(Written exercise) Retype the whole listing below, character for character.

### Data lines ###

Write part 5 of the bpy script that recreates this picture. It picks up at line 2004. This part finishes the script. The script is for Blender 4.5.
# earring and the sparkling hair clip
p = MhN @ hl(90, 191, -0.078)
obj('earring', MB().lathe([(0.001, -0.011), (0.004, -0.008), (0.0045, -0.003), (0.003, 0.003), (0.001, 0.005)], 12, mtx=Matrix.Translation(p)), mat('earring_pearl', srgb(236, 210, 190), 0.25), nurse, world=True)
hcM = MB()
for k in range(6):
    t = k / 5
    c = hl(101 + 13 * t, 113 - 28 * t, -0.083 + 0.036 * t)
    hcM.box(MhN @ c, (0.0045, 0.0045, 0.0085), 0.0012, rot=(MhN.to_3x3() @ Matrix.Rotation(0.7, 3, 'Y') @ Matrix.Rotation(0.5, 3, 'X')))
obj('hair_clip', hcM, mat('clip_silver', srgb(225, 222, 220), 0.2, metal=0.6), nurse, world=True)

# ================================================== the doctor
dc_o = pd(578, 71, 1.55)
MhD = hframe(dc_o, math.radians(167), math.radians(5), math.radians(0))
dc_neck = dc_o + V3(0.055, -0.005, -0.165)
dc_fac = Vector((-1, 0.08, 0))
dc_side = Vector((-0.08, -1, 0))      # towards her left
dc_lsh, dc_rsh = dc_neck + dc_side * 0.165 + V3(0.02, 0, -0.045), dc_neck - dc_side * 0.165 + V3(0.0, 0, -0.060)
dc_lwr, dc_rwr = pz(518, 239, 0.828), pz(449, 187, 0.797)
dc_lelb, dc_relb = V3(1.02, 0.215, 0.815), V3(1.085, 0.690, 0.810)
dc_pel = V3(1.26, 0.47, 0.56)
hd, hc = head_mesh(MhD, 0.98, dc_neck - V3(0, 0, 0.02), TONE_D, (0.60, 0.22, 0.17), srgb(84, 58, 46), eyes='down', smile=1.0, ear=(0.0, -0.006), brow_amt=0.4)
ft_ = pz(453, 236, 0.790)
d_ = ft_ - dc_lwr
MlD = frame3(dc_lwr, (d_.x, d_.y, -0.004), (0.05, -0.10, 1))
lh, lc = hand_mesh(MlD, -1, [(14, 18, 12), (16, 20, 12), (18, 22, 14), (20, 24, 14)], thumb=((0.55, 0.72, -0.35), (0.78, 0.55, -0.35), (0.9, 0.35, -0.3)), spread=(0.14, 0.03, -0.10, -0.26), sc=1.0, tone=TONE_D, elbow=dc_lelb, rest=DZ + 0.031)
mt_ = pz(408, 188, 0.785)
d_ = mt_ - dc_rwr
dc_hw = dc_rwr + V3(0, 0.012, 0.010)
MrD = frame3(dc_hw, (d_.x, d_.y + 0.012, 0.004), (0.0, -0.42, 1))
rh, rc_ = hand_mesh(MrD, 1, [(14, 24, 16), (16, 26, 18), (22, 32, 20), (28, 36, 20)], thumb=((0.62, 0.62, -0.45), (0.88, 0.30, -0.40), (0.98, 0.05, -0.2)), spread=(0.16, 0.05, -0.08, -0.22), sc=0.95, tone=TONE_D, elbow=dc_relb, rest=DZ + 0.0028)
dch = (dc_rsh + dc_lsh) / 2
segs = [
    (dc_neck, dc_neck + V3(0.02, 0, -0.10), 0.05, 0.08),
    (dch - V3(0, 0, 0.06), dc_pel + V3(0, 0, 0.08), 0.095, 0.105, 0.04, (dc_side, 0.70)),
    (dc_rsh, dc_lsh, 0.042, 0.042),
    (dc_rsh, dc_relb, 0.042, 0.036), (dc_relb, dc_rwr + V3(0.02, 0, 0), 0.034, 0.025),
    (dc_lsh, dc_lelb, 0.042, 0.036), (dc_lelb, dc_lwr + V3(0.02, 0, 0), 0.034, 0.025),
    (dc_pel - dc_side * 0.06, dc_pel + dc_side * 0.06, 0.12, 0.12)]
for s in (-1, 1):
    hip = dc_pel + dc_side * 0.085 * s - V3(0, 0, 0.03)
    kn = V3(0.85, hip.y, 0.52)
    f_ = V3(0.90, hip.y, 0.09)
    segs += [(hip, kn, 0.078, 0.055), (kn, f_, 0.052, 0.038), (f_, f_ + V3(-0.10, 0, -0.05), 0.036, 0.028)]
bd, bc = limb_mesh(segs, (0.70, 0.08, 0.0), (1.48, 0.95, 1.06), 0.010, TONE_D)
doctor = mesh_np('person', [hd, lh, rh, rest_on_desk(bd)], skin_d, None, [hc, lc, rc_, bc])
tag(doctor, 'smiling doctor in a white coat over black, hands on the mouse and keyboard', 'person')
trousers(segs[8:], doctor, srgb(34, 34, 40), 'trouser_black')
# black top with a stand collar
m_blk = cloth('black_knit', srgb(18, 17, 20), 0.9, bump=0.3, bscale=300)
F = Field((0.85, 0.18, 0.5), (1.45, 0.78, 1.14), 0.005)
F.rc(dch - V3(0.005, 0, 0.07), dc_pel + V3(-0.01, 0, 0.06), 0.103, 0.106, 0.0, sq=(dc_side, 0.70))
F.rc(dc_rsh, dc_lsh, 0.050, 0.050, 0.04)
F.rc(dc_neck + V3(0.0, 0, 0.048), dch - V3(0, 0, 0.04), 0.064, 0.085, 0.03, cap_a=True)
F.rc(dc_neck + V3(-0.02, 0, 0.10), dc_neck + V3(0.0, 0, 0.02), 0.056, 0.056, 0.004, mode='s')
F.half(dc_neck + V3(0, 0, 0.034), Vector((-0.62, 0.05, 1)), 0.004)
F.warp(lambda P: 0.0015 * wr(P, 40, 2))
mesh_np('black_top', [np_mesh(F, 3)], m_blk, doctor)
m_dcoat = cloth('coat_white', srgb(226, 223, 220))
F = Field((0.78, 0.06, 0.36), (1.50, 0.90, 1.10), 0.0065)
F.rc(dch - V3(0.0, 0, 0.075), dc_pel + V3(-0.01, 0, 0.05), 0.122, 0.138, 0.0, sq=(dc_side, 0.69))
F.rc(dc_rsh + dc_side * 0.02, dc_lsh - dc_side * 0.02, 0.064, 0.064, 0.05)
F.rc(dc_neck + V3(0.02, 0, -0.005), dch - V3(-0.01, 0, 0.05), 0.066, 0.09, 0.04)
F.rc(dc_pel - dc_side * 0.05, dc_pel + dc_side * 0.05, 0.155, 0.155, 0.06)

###

(Reply to the task)
Write part 5 of the bpy script that recreates this picture. It picks up at line 2004. This part finishes the script. The script is for Blender 4.5.
# earring and the sparkling hair clip
p = MhN @ hl(90, 191, -0.078)
obj('earring', MB().lathe([(0.001, -0.011), (0.004, -0.008), (0.0045, -0.003), (0.003, 0.003), (0.001, 0.005)], 12, mtx=Matrix.Translation(p)), mat('earring_pearl', srgb(236, 210, 190), 0.25), nurse, world=True)
hcM = MB()
for k in range(6):
    t = k / 5
    c = hl(101 + 13 * t, 113 - 28 * t, -0.083 + 0.036 * t)
    hcM.box(MhN @ c, (0.0045, 0.0045, 0.0085), 0.0012, rot=(MhN.to_3x3() @ Matrix.Rotation(0.7, 3, 'Y') @ Matrix.Rotation(0.5, 3, 'X')))
obj('hair_clip', hcM, mat('clip_silver', srgb(225, 222, 220), 0.2, metal=0.6), nurse, world=True)

# ================================================== the doctor
dc_o = pd(578, 71, 1.55)
MhD = hframe(dc_o, math.radians(167), math.radians(5), math.radians(0))
dc_neck = dc_o + V3(0.055, -0.005, -0.165)
dc_fac = Vector((-1, 0.08, 0))
dc_side = Vector((-0.08, -1, 0))      # towards her left
dc_lsh, dc_rsh = dc_neck + dc_side * 0.165 + V3(0.02, 0, -0.045), dc_neck - dc_side * 0.165 + V3(0.0, 0, -0.060)
dc_lwr, dc_rwr = pz(518, 239, 0.828), pz(449, 187, 0.797)
dc_lelb, dc_relb = V3(1.02, 0.215, 0.815), V3(1.085, 0.690, 0.810)
dc_pel = V3(1.26, 0.47, 0.56)
hd, hc = head_mesh(MhD, 0.98, dc_neck - V3(0, 0, 0.02), TONE_D, (0.60, 0.22, 0.17), srgb(84, 58, 46), eyes='down', smile=1.0, ear=(0.0, -0.006), brow_amt=0.4)
ft_ = pz(453, 236, 0.790)
d_ = ft_ - dc_lwr
MlD = frame3(dc_lwr, (d_.x, d_.y, -0.004), (0.05, -0.10, 1))
lh, lc = hand_mesh(MlD, -1, [(14, 18, 12), (16, 20, 12), (18, 22, 14), (20, 24, 14)], thumb=((0.55, 0.72, -0.35), (0.78, 0.55, -0.35), (0.9, 0.35, -0.3)), spread=(0.14, 0.03, -0.10, -0.26), sc=1.0, tone=TONE_D, elbow=dc_lelb, rest=DZ + 0.031)
mt_ = pz(408, 188, 0.785)
d_ = mt_ - dc_rwr
dc_hw = dc_rwr + V3(0, 0.012, 0.010)
MrD = frame3(dc_hw, (d_.x, d_.y + 0.012, 0.004), (0.0, -0.42, 1))
rh, rc_ = hand_mesh(MrD, 1, [(14, 24, 16), (16, 26, 18), (22, 32, 20), (28, 36, 20)], thumb=((0.62, 0.62, -0.45), (0.88, 0.30, -0.40), (0.98, 0.05, -0.2)), spread=(0.16, 0.05, -0.08, -0.22), sc=0.95, tone=TONE_D, elbow=dc_relb, rest=DZ + 0.0028)
dch = (dc_rsh + dc_lsh) / 2
segs = [
    (dc_neck, dc_neck + V3(0.02, 0, -0.10), 0.05, 0.08),
    (dch - V3(0, 0, 0.06), dc_pel + V3(0, 0, 0.08), 0.095, 0.105, 0.04, (dc_side, 0.70)),
    (dc_rsh, dc_lsh, 0.042, 0.042),
    (dc_rsh, dc_relb, 0.042, 0.036), (dc_relb, dc_rwr + V3(0.02, 0, 0), 0.034, 0.025),
    (dc_lsh, dc_lelb, 0.042, 0.036), (dc_lelb, dc_lwr + V3(0.02, 0, 0), 0.034, 0.025),
    (dc_pel - dc_side * 0.06, dc_pel + dc_side * 0.06, 0.12, 0.12)]
for s in (-1, 1):
    hip = dc_pel + dc_side * 0.085 * s - V3(0, 0, 0.03)
    kn = V3(0.85, hip.y, 0.52)
    f_ = V3(0.90, hip.y, 0.09)
    segs += [(hip, kn, 0.078, 0.055), (kn, f_, 0.052, 0.038), (f_, f_ + V3(-0.10, 0, -0.05), 0.036, 0.028)]
bd, bc = limb_mesh(segs, (0.70, 0.08, 0.0), (1.48, 0.95, 1.06), 0.010, TONE_D)
doctor = mesh_np('person', [hd, lh, rh, rest_on_desk(bd)], skin_d, None, [hc, lc, rc_, bc])
tag(doctor, 'smiling doctor in a white coat over black, hands on the mouse and keyboard', 'person')
trousers(segs[8:], doctor, srgb(34, 34, 40), 'trouser_black')
# black top with a stand collar
m_blk = cloth('black_knit', srgb(18, 17, 20), 0.9, bump=0.3, bscale=300)
F = Field((0.85, 0.18, 0.5), (1.45, 0.78, 1.14), 0.005)
F.rc(dch - V3(0.005, 0, 0.07), dc_pel + V3(-0.01, 0, 0.06), 0.103, 0.106, 0.0, sq=(dc_side, 0.70))
F.rc(dc_rsh, dc_lsh, 0.050, 0.050, 0.04)
F.rc(dc_neck + V3(0.0, 0, 0.048), dch - V3(0, 0, 0.04), 0.064, 0.085, 0.03, cap_a=True)
F.rc(dc_neck + V3(-0.02, 0, 0.10), dc_neck + V3(0.0, 0, 0.02), 0.056, 0.056, 0.004, mode='s')
F.half(dc_neck + V3(0, 0, 0.034), Vector((-0.62, 0.05, 1)), 0.004)
F.warp(lambda P: 0.0015 * wr(P, 40, 2))
mesh_np('black_top', [np_mesh(F, 3)], m_blk, doctor)
m_dcoat = cloth('coat_white', srgb(226, 223, 220))
F = Field((0.78, 0.06, 0.36), (1.50, 0.90, 1.10), 0.0065)
F.rc(dch - V3(0.0, 0, 0.075), dc_pel + V3(-0.01, 0, 0.05), 0.122, 0.138, 0.0, sq=(dc_side, 0.69))
F.rc(dc_rsh + dc_side * 0.02, dc_lsh - dc_side * 0.02, 0.064, 0.064, 0.05)
F.rc(dc_neck + V3(0.02, 0, -0.005), dch - V3(-0.01, 0, 0.05), 0.066, 0.09, 0.04)
F.rc(dc_pel - dc_side * 0.05, dc_pel + dc_side * 0.05, 0.155, 0.155, 0.06)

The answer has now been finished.